Sunday, April 19, 2015

Sydney Howland --Thoughts On Drawing

Drawing is a form of expression that allows each and every one of us to communicate to others our unique way of seeing the world.  We all see the same things, but interpret images individually, instinctive to our values, beliefs, and feelings. We all make personal connections to our surroundings, and drawing allows for a way of sharing what we see without having to put these experiences into words.

I enjoy drawing because it allows me to use a different part of my brain than that which I use during most of my other classes. I find the process of drawing both calming and awakening, because it lets one side of my brain rest while the other remains active. Drawing requires a specific type of consciousness, a kind that makes us hyper aware of our surroundings and how our figure fits into the world around us. I enjoy feeling this heightened sense of awareness, and think anyone can benefit from learning to see in this way.

I like that drawing offers choices. One might choose to create an accurate depiction of what they see, or imagine, through an attempt to recreate our own unique reality. Or, one might choose to produce an abstract representation of thoughts or feelings in a way that allows the viewer to react and respond as they see fit.

Drawing forces us to use our eyes. And then to question what our eyes see, and what they tell our brain. Drawing can take the form of positive space, or negative space, shifting in between what is full and what is empty. Often the emptiness is the hardest to portray, because our eyes confuse the lights with the darks and the objects we see versus what lies beyond.

I like that drawing can be free form. It can be as simple as closing your eyes and exploring the different way your hand can interact with the pencil and paper. I like that drawing can be mathematical. It can involve measuring and re-measuring exact distances in order to represent the empirical perspective.

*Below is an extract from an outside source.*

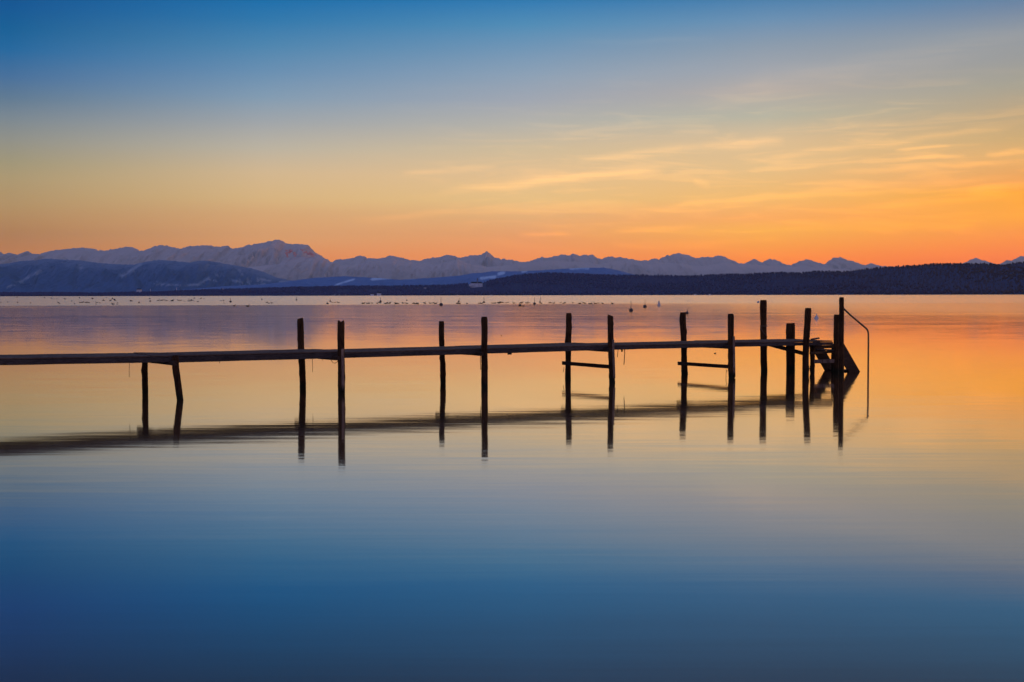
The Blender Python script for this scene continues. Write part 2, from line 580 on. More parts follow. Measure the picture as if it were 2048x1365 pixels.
def tree_at(p, h, r, conifer):
    b = len(V)
    k = 5
    a0 = rt.random() * 6
    if conifer:
        for i in range(k):
            a = a0 + 6.283 * i / k
            V.append((p.x + r * math.cos(a), p.y + r * math.sin(a), p.z + h * .05))
        V.append((p.x, p.y, p.z + h))
        for i in range(k):
            FC.append((b + i, b + (i + 1) % k, b + k))
    else:
        for zz, rr in ((.1, .6), (.55, 1.0), (.85, .6)):
            for i in range(k):
                a = a0 + 6.283 * i / k
                q = rr * r * rt.uniform(.8, 1.2)
                V.append((p.x + q * math.cos(a), p.y + q * math.sin(a), p.z + h * zz * rt.uniform(.92, 1.05)))
        V.append((p.x, p.y, p.z + h * .98))
        for j in range(2):
            for i in range(k):
                FC.append((b + j * k + i, b + j * k + (i + 1) % k, b + (j + 1) * k + (i + 1) % k, b + (j + 1) * k + i))
        for i in range(k):
            FC.append((b + 2 * k + i, b + 2 * k + (i + 1) % k, b + 3 * k))


BUILD_GAPS = [(676, 700, 586), (740, 770, 586), (935, 972, 573), (1022, 1042, 575), (272, 282, 582)]
for i in range(ncols - 1):
    for j in range(0, 27):
        A = nv[i * rows_n + j].co
        B = nv[(i + 1) * rows_n + j].co
        Cn = nv[i * rows_n + j + 1].co
        ridge = j in (25, 26)
        shore = j < 2
        for k in range(5 if (ridge or shore) else 2):
            u, w = rt.random(), rt.random()
            p = A.lerp(B, u) + (Cn - A) * w
            px, py = project(p)
            if any(a < px < b and abs(py - c) < 7 and A.z > 12 for a, b, c in BUILD_GAPS):
                continue
            con = noise.noise(Vector((p.x * .002, p.y * .002, 2))) + rt.uniform(-.4, .4) > -.05
            h = TREE * rt.uniform(.72, 1.22)
            if rt.random() < .05: h *= 1.25
            if px < 900: h *= .8
            tree_at(p - Vector((0, 0, 1)), h, h * rt.uniform(.22, .34) * (1 if con else 1.3), con)
fm, g = mat('wood_crowns')
pos = g.n('ShaderNodeNewGeometry').outputs['Position']
n1 = g.noise(pos, .004, 4, .6)
n2 = g.noise(pos, .05, 2, .6)
c = g.ramp(g.m('ADD', g.m('MULTIPLY', n1, .5), g.m('MULTIPLY', n2, .5)), [(.34, (.070, .080, .162)), (.5, (.085, .088, .178)), (.68, (.104, .098, .190))])  # crown colours include blue painted in for the haze
# barer, browner winter woods towards the right of the ridge
sx = g.n('ShaderNodeSeparateXYZ'); g.put(sx.inputs[0], pos)
c = g.mix(g.smooth(g.m('ADD', sx.outputs[0], g.m('MULTIPLY', n1, 600.0)), 500, 2600), c, (.088, .060, .072))
principled(g, c, .95, .05)
tag(link('distant_wood', V, FC, fm, smooth=True), kind='stuff', label='dark distant woodland covering the far shore hills', cat='woodland')

# ------------------------------------------------------------------ far buildings
def on_land(px, py, dfr):
    """point on the near hills seen at that place: distance as a share of the slope"""
    Y = shore_y(px) + near_W(px) * dfr
    return at_y(px, py, Y)


def house(name, label, cat, px, py, dfr, wpx, hpx, roofpx, depth=10, group=None, gable=True, mat_=None):
    p = on_land(px, py, dfr)
    s = p.y / F
    w, h, rf = wpx * s, hpx * s, roofpx * s
    o = empty(name, (p.x, p.y, p.z))
    tag(o, label, cat, group)
    mb = MB()
    x0, x1, y0, y1, z0, z1 = p.x - w / 2, p.x + w / 2, p.y, p.y + depth, p.z - 12, p.z + h
    mb.add([(x0, y0, z0), (x1, y0, z0), (x1, y1, z0), (x0, y1, z0), (x0, y0, z1), (x1, y0, z1), (x1, y1, z1), (x0, y1, z1)],
           [(0, 1, 5, 4), (1, 2, 6, 5), (2, 3, 7, 6), (3, 0, 4, 7), (4, 5, 6, 7)])
    mb.build('wall', mat_ or M_wall, o)
    e = .6
    ym = (y0 + y1) / 2
    rb = MB().add([(x0 - e, y0 - e, z1 + .02), (x1 + e, y0 - e, z1 + .02), (x1 + e, y1 + e, z1 + .02), (x0 - e, y1 + e, z1 + .02),
                   (x0 + w * .1, ym, z1 + rf), (x1 - w * .1, ym, z1 + rf)],
                  [(0, 1, 5, 4), (2, 3, 4, 5), (1, 2, 5), (3, 0, 4), (3, 2, 1, 0)])
    rb.build('roof', M_roof, o)
    return o


# monastery church on the hill, left of the middle
mon = house('monastery', 'pale monastery with a dark onion spire on the wooded hill, left of the middle', 'monastery', 953, 572.5, .55, 24, 5.5, 3.0, 20)
p = on_land(955, 572, .55); s = p.y / F
tw = MB()
cx, cy = p.x, p.y + 4
tw.box((cx, cy, p.z), (cx, cy, p.z + 15 * s), 2.6 * s, 2.6 * s, up=Vector((0, 1, 0)))
tower = tw.build('tower', simple('tower_plaster', (.22, .25, .33), .9, .1, scale=.2), mon)
MB().lathe((cx, cy, p.z + 15.0 * s), [(1.3 * s, 0), (1.7 * s, .8 * s), (2.0 * s, 1.8 * s), (1.3 * s, 3.0 * s), (.7 * s, 4.0 * s), (.8 * s, 4.8 * s), (.3 * s, 6 * s), (.1 * s, 9 * s)], 10).build('onion_dome', M_roof, tower)
MB().box((p.x - 10 * s, p.y - 6, p.z + 1 * s), (p.x - 17 * s, p.y - 6, p.z + 1 * s), 10, 4 * s).build('side_wing', M_wall, mon)
house('country_house', 'pale blue house among trees below the rounded wooded hill', 'house', 1031, 577, .40, 9, 3.0, 1.6)
house('country_house', 'small pale house right of the blue hillside house', 'house', 1040, 573.5, .5, 3, 2.0, 1.2)
house('boathouse', 'long low white boathouse, left of a row of three on the far shore', 'boathouse', 666, 592, -.01, 8, 3.0, 1.2)
house('boathouse', 'bright white lakeside building in the middle of the shore row', 'boathouse', 678, 592, -.01, 7, 3.5, 1.0)
house('boathouse', 'white lakeside building at the right end of the shore row', 'boathouse', 690, 592, -.01, 8, 3.5, 1.2)
house('lake_house', 'white house on the far shore beneath the tall shoreline tree', 'house', 744, 592, -.01, 6, 3.5, 1.6)
house('lake_house', 'stepped pale house on the far shore next to the tall tree', 'house', 758, 592, -.01, 8, 5, 2.5)
house('lake_house', 'tiny pale house by the water below the monastery', 'house', 982, 592, -.01, 6, 2, 1)
house('lake_house', 'pale house on the right shore, near the slim tall mooring rods', 'house', 1228, 591.5, -.01, 9, 2.5, 1.3)
house('lake_house', 'small white house on the shore beyond the fifth jetty bay', 'house', 1391, 590.5, .04, 4, 2.2, 1.2)
house('lake_house', 'small white house on the shore left of the tall jetty post', 'house', 1420, 590.5, .04, 4, 2.2, 1.2)
house('lake_house', 'lone pale house low on the wooded hill beyond the right jetty end', 'house', 1667, 585, .12, 4, 2, 1.2)
house('lake_house', 'faint pale cottage high on the wooded hill, right of the middle', 'house', 1143, 563, .62, 3, 2, 1.2)
house('lake_house', 'pale farmhouse on the hillside left of the monastery', 'house', 850, 577.5, .6, 5, 2, 1.2)
house('lake_house', 'pale farmhouse half hidden in woods left of the monastery', 'house', 836, 577.8, .6, 4, 1.6, 1.0)
house('white_hall', 'white domed hall rising above the low left shoreline wood', 'hall', 277, 583.5, .9, 8, 4, 2, 20)
for xx, hh, lb in ((301, 4, 'short white tower above the low wood, right of the domed hall'), (353, 7, 'tall white chimney tower above the low left wood'),
                   (408, 5, 'white silo tower above the low wood under the ski meadow'), (446, 6, 'faint slim white tower, rightmost above the left wood')):
    p = on_land(xx, 583, .9); s = p.y / F
    o = MB().lathe((p.x, p.y, p.z - 10), [(.9 * s, 0), (.8 * s, 10 + hh * s), (.5 * s, 10 + (hh + .6) * s)], 10).build('white_tower', M_wall)
    tag(o, lb, 'tower')
for k, (xx, yy, w) in enumerate([(1097, 592, 3), (915, 592, 4), (1000, 588, 3), (950, 586, 3)]):
    house('lake_house', ['pale shoreline cottage right of the paired tilted rods', 'pale shoreline cottage left of the church hill', 'pale cottage on the slope just below the monastery, right side',
                         'pale cottage on the slope straight under the spire'][k], 'house', xx, yy, .02 if k < 2 else .15, w, 2, 1)
# church-like mast
p = on_land(1062, 545, .95)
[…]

I think it’s interesting to watch other people to draw, and to go to museums to study the work of other artists. I think each of us can learn something from studying art, and the history of art, and how the styles have changed over generations and across cultures. When I lived abroad in Spain, I took two art classes that held field trips to many of the famous museums. As a visual learner, the lessons held in places like The Prado and La Reina Sofia, had much greater impact than those in the classroom. I found that looking at art, and applying the concepts in our textbooks to the works in museums, increased my interest in the study of art and ultimately led me to enroll in drawing class at Duke.